“The public library is one of the great strongholds of democracy. Who doesn’t love a library? It is a place you can go in any town and discover the world.”*
My grandmother was a librarian.
She didn’t have a degree in Library Science, and at the end of her career, those who did had been hired and placed in supervisory positions over her. The final days of her working life (at the age of 89, by the way) were spent entering new acquisitions and affixing the cards to them in the back room of the headquarters branch of the county library system for which she was the earliest employee. Along the way, she had run a library on a Naval base, opened the first library in Clay County, FL, shelved countless books, traveled miles of country road in a bookmobile, shushed I don’t know how many children, and provided me with most of the books that are in my personal library today.
She didn’t have a degree or, in the end, the official title, but my grandmother was a librarian.
Today’s Friday Find is devoted to something about which I suspect she never knew, even though it began nearly 20 years before her death, but of which I know–know–she would have heartily approved.
Not much of a find, you say, since it’s been around since 1971?
Okay. But how many of you have really looked at it? How many of you have really thought about what it means?
For those of you who haven’t heard of Project Gutenberg, it’s a volunteer effort to digitize and archive cultural works–i.e., books. As of July 2012, there were over 40,000 items in its collection with about fifty new eBooks being added every week. (More history here.)
All of the works are available on the Project Gutenberg website for reading and/or download, usually in multiple formats. Most are in English, although they do have some works in other languages. They are all, also, all free to users in the United States where their copyrights have expired. International users should check the laws of their own country before downloading.

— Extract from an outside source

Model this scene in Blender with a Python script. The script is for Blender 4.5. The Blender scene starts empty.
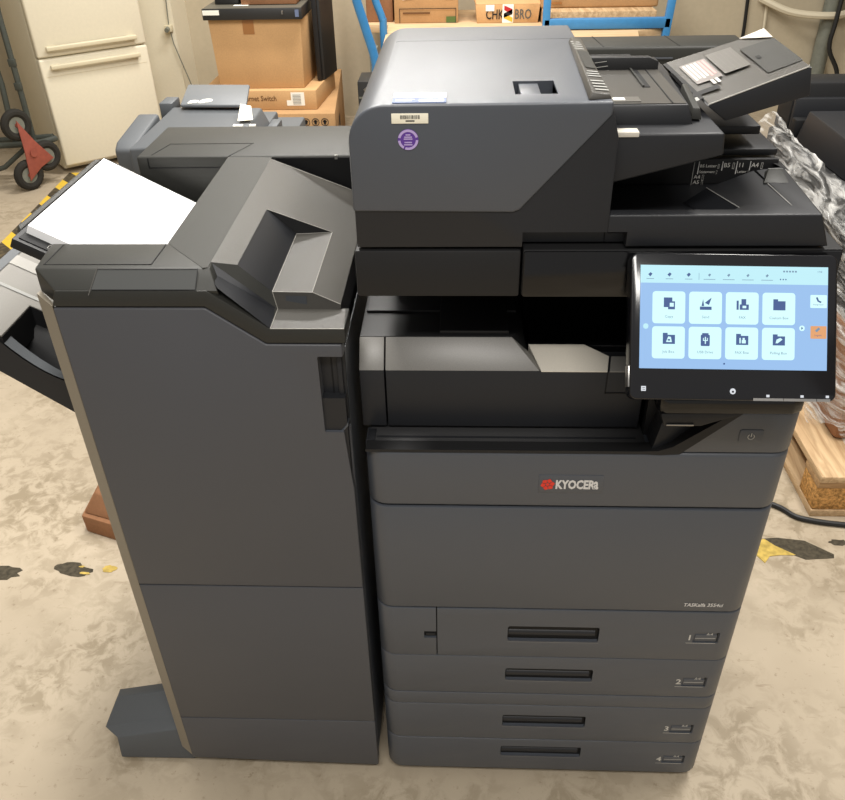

The project is named after Johannes Gutenberg, who invented movable type and launched a revolution in 1439 by making knowledge and learning available to the masses.
That’s what a library does, and the heritage that Project Gutenberg, as the next logical extension of the library system, carries forward.
It’s been said, “Give a man a fish, and you feed him for a day. Show him how to catch a fish, and you feed him for a lifetime.”
I say: Give people a library and you not only show them how to catch fish but how to clean it, cook it, sell it, paint a picture of it, mount it, raise it and do seventy million other things having nothing to do with fish!
A library should be the last funding cut in a free society.
Meanwhile. . .Project Gutenberg! Discover the world.